Ne sa qualcosa il maestro che, anche in questo campo, è stato un anticipatore servendosi spesso delle composizioni dei leggendari Goblin:
«L’ingrediente sonoro è stato scoperto negli anni Settanta. Io per primo, a un certo punto, ho sentito l’esigenza di rendere la musica protagonista. Fino a farla diventare quasi invasiva. Con le note si possono sottolineare situazioni e renderle quasi claustrofobiche. Le immagini fanno paura, ma anche i suoni non scherzano»
Paura, ansia, terrore: Shadow non risparmia nulla di tutto questo. Perché questo è l’immaginario cinematografico di Zampaglione da quando ha 10 anni:
«Io sono cresciuto con i fotogrammi spaventosi di Dario, ma anche di Lamberto Bava e Ruggero Deodato, il regista del leggendario Cannibal Holocaust»

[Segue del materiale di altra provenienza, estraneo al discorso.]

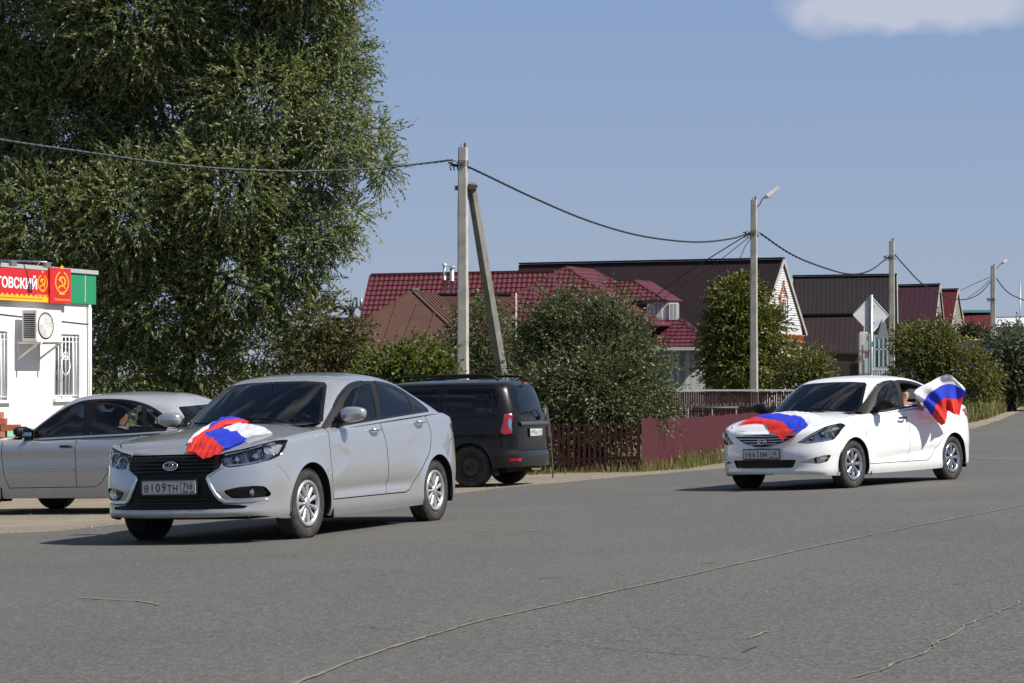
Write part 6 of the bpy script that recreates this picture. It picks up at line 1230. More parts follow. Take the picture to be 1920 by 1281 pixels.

Ma al di là delle citazioni e dei riferimenti ai grandi del passato, l’iconografia horror ha forti radici nell’immaginario e negli incubi di chi si mette dietro la macchina da presa, come spiega il cantante-regista:
«La vita fa paura. Io non riesco a togliermi dalla testa le immagini di una stanza delle torture del regime di Saddam Hussein. Gli aguzzini che segavano gli arti dei malcapitati che venivano interrogati avevano fatto piastrellare il soffitto in modo da poter rimuovere più facilmente le chiazze di sangue. Ecco, sono questi i dettagli che la mente rielabora e poi trasferisce nel film. Anche se io ho giocato più sulla suggestione e sulle atmosfere che sulla macelleria»
«È l’arte sublime della paura» chiosa Dario Argento. «Che chiama il sangue, ma solo nella giusta misura. Altrimenti, più che un film sembra di girare un’autopsia».